Les Shunga, ou « images du printemps », désignent d’un euphémisme pudique des représentations très crues de l’acte sexuel, qui eurent un énorme succès dans l’archipel nippon à l’époque Edo  (XVIIe-XIXe siècles) : les personnages y sont représentés pendant l’acte amoureux, dans des postures outrées et des vêtements arrangés de manière à orienter le regard vers leurs sexes surdimensionnés. Ce qui s’y passe, c’est bien une transgression des règles sociales dont ces sexes sont les symboles. Dans L’Érotisme, Bataille montre que l’ordre social est fondé sur le travail, c’est-à-dire sur la promesse d’une activité longue et concertée, qui exige l’oubli et le silence des pulsions. Dès lors, la frénésie et la transe sexuelles doivent être interdites, expulsées de l’espace public et strictement confinées à l’intimité de la maison. De ce point de vue, représenter directement les chairs offertes dans l’acte sexuel revient à produire le vertige : mettre au jour des organes dont on ne sait pas si la fonction première est la reproduction ou la dissolution complète des forces dans le plaisir.

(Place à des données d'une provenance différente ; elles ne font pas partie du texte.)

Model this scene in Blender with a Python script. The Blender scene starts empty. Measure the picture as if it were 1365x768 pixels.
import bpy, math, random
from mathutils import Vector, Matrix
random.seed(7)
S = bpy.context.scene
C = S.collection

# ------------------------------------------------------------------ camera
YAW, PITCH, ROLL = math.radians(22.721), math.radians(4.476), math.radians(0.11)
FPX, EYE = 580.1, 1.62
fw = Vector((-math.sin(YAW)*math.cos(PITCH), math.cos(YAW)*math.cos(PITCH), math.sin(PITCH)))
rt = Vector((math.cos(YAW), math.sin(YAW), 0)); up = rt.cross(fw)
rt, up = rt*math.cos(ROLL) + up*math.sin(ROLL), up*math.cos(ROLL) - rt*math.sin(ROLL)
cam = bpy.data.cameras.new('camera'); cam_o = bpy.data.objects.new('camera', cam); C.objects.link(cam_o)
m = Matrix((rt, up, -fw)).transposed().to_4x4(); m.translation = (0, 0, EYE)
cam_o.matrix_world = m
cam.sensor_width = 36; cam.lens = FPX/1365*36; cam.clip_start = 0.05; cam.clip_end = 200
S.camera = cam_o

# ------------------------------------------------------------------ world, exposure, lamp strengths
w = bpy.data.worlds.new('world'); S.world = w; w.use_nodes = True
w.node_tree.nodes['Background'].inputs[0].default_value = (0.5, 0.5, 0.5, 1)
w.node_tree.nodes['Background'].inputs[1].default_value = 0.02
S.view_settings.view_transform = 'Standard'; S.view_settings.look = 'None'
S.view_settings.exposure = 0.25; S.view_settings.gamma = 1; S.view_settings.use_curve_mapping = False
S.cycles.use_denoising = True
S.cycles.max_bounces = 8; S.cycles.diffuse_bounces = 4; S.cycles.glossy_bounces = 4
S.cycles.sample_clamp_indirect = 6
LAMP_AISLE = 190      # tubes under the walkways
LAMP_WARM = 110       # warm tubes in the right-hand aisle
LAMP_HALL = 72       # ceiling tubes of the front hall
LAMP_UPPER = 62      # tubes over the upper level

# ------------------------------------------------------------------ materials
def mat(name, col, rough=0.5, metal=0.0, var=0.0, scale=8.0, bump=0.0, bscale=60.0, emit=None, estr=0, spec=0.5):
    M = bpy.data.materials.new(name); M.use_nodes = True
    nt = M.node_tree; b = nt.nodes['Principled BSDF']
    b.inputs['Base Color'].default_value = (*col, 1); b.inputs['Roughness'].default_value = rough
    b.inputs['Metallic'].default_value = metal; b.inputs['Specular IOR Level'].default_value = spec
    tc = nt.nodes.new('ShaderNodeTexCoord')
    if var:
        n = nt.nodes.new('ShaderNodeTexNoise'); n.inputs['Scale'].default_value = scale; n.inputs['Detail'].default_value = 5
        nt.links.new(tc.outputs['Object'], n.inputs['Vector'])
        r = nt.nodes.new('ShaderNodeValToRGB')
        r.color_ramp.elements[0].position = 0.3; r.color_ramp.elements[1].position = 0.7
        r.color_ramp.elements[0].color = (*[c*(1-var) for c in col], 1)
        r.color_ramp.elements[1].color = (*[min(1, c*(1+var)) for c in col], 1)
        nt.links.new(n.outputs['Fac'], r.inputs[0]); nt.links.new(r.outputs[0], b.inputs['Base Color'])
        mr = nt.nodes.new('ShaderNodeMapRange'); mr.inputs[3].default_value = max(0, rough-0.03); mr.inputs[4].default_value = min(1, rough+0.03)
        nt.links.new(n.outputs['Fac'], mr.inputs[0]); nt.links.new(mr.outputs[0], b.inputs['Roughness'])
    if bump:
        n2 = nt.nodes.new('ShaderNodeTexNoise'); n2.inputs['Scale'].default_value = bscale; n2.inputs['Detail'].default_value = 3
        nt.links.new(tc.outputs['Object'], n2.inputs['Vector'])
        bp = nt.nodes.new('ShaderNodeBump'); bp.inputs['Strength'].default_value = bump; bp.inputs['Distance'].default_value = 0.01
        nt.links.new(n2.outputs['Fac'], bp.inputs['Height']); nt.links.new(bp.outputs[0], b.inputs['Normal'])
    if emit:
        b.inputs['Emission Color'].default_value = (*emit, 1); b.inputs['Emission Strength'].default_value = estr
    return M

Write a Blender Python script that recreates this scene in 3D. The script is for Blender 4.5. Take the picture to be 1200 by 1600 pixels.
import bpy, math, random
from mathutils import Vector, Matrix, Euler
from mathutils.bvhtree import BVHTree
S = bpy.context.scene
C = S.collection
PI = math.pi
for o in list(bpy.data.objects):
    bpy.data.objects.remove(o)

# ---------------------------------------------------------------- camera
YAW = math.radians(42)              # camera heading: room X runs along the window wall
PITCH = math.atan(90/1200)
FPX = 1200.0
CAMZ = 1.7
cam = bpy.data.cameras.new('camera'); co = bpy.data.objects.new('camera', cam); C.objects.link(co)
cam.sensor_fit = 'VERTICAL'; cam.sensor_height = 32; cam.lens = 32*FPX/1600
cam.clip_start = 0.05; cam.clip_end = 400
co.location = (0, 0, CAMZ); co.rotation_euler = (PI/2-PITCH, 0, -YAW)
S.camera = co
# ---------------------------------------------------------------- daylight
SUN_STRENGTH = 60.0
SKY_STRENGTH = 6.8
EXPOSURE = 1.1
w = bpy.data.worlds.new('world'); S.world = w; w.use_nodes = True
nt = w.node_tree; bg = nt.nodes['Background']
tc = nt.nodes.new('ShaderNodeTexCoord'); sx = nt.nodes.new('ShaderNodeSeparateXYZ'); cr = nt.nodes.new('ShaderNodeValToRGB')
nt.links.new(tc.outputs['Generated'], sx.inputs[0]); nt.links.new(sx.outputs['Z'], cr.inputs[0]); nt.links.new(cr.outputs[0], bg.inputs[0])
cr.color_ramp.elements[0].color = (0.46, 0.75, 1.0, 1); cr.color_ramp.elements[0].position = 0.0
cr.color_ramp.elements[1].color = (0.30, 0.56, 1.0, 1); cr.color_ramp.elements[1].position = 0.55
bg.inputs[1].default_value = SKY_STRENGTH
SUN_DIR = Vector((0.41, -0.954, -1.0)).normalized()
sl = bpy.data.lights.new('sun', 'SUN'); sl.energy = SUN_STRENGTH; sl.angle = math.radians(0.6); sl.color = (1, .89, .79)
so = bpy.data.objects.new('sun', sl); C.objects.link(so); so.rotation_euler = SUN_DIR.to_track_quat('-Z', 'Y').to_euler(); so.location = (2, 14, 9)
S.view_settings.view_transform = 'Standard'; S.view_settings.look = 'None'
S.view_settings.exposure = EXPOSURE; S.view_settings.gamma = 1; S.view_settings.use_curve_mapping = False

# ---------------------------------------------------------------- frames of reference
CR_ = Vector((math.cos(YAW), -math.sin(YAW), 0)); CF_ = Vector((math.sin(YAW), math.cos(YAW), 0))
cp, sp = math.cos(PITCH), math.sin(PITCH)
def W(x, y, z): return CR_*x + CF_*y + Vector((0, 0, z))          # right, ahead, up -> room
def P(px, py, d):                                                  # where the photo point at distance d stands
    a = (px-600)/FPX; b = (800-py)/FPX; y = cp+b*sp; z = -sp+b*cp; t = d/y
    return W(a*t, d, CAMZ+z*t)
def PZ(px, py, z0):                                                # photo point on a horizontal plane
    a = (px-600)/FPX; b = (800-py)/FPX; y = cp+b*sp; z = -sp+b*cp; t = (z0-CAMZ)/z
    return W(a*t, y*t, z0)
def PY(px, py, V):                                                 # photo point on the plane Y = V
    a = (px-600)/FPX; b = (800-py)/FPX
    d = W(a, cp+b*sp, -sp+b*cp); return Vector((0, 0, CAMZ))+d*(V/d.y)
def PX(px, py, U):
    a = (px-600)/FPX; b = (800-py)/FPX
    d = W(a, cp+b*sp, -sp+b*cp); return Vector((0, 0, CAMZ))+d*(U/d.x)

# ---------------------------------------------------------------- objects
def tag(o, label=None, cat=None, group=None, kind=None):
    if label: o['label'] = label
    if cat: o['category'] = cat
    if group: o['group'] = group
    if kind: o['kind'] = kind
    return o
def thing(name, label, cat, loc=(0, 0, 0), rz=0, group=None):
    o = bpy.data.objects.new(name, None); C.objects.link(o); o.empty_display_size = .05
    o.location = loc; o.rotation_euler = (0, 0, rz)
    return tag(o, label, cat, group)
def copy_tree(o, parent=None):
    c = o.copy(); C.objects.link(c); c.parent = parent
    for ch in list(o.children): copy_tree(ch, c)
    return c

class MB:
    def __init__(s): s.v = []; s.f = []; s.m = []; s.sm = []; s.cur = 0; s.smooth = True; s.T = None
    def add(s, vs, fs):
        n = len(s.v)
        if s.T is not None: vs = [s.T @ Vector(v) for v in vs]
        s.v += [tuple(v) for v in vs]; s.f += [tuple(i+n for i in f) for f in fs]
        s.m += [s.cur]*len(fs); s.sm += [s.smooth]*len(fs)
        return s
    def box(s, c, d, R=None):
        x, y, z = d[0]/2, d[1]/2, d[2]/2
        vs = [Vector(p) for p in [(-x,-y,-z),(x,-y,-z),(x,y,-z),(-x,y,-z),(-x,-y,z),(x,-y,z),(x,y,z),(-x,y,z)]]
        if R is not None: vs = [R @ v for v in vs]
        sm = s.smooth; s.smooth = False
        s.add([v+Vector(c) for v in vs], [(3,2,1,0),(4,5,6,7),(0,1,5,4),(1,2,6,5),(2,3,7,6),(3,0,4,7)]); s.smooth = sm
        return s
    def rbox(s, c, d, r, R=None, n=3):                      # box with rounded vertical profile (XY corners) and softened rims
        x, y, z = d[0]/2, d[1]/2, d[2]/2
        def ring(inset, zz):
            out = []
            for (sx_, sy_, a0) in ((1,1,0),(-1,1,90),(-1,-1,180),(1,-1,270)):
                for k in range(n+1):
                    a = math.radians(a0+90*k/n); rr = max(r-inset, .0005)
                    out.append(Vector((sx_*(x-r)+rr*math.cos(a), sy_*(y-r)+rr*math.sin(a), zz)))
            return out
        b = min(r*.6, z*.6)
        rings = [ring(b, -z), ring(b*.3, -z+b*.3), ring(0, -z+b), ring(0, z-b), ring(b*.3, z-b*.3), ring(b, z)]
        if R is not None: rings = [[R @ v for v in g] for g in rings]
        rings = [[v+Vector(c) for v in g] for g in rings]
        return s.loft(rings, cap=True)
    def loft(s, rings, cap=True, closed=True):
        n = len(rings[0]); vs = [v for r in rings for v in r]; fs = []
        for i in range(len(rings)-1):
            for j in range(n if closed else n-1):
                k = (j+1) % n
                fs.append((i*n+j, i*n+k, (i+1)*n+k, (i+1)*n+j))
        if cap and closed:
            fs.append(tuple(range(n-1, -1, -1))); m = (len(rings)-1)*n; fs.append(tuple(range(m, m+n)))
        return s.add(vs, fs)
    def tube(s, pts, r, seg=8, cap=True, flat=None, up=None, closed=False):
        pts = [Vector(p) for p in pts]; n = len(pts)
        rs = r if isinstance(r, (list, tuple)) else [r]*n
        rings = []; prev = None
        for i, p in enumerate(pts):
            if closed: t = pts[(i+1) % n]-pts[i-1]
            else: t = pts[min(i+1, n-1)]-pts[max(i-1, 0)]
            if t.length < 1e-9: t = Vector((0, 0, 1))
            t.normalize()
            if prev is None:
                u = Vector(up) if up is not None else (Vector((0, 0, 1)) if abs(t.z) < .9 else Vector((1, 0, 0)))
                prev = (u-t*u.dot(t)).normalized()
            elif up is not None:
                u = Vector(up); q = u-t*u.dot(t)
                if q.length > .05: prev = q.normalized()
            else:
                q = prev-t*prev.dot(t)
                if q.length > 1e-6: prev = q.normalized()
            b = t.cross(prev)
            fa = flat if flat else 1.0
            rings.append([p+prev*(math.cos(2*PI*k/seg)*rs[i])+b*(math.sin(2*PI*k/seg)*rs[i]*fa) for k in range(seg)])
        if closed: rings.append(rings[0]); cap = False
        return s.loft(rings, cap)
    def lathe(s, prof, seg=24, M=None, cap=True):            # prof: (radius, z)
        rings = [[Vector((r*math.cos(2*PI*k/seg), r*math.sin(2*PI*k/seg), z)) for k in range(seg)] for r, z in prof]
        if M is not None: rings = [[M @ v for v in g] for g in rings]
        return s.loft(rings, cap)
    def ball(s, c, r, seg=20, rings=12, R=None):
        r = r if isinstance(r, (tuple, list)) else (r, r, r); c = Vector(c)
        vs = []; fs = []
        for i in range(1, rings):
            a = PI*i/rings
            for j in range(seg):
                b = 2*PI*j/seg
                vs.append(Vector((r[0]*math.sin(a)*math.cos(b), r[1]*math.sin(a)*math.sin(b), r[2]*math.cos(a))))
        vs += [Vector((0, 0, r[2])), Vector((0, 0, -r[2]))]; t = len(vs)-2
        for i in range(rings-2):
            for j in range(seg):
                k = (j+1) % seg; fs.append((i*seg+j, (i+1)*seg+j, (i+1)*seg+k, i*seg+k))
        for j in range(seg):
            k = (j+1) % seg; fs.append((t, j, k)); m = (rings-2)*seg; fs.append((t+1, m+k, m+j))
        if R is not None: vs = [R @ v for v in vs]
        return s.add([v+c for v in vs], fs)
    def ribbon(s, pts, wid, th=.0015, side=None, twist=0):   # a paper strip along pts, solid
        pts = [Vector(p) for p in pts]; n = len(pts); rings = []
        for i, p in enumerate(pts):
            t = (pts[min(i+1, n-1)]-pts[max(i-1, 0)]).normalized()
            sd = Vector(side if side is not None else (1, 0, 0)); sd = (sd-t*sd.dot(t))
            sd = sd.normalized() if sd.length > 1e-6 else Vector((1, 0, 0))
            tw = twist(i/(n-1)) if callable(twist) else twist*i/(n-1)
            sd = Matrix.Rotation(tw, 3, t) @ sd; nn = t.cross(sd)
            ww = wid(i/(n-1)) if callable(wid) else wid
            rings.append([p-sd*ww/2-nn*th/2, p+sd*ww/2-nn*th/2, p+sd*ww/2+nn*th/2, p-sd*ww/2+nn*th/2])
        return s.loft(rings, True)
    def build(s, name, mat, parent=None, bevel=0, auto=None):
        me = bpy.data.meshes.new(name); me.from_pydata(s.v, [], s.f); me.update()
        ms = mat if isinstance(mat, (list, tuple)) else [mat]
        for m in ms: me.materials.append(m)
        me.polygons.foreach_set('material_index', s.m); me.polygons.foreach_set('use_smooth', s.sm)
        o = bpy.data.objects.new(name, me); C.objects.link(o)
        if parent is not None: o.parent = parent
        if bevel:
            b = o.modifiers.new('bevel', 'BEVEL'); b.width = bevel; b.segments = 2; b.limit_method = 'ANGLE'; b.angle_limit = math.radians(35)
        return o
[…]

D’un autre côté, le désir sexuel ne peut jamais être complètement mis à l’écart de l’espace public : irrépressible, il est conditionné par la rencontre de deux individus. Il faut donc que la société tolère la possibilité de transgresser ponctuellement ce qu’elle a d’abord interdit – la dispersion en pure perte des énergies. Les Shunga japonaises, successivement tolérées et interdites, apparaissent paradoxales, puisqu’elles sont l’expression de plus en plus normée et codifiée, donc de plus en plus sociale, de ce que la société doit nécessairement cacher. Tout se passe alors comme si l’interdit produisait lui-même son propre revers, un espace imaginaire où s’expriment enfin des transgressions érotiques qui seraient inacceptables dans le monde réel, et qui tend à s’organiser de plus en plus au point de rassembler des individus de manière presque religieuse. Quelle est alors la place exacte de cet imaginaire ? Est-il une sublimation de la transgression, qui relie les individus dans un domaine quasi sacré, ou seulement une soupape inoffensive des pulsions, un imaginaire tellement codifié qu’il en devient socialement acceptable – à l’image de la pornographie aujourd’hui ? C’est à cette question essentielle de l’imaginaire érotique que répond le travail de Toshio Saeki. Toutes les images de ce livre reposent sur une opposition, avec d’un côté des jeunes filles prépubères, qui sont torturées, découpées, violées, poursuivies, souillées, profanées ; de l’autre, des êtres masculins hybrides qui, par les violences qu’ils font subir aux jeunes filles, se transforment en monstres et en animaux. La mécanique est simple : les bourreaux deviennent de plus en plus ignobles tandis que les victimes réapparaissent sans cesse, toujours aussi jeunes et belles, toujours aussi inviolées, malgré les cruautés qu’elles ont subies. Saeki ne reconduit ainsi les règles de l’imaginaire érotique japonais, et n’en approfondit la violence que pour réaffirmer le caractère sacré de la beauté. La profanation imaginaire ne servirait peut-être finalement qu’à prouver, sans cesse, la permanence de la beauté, qui échappe à toutes les préoccupations sociales. La beauté serait alors un phénomène qui n’apparaît complètement que dans la profanation imaginaire. Sans nécessairement souscrire à la dévotion quasi religieuse de l’auteur, force est de constater qu’il est assez rare d’assister à un tel culte du pouvoir transgressif de l’imaginaire érotique.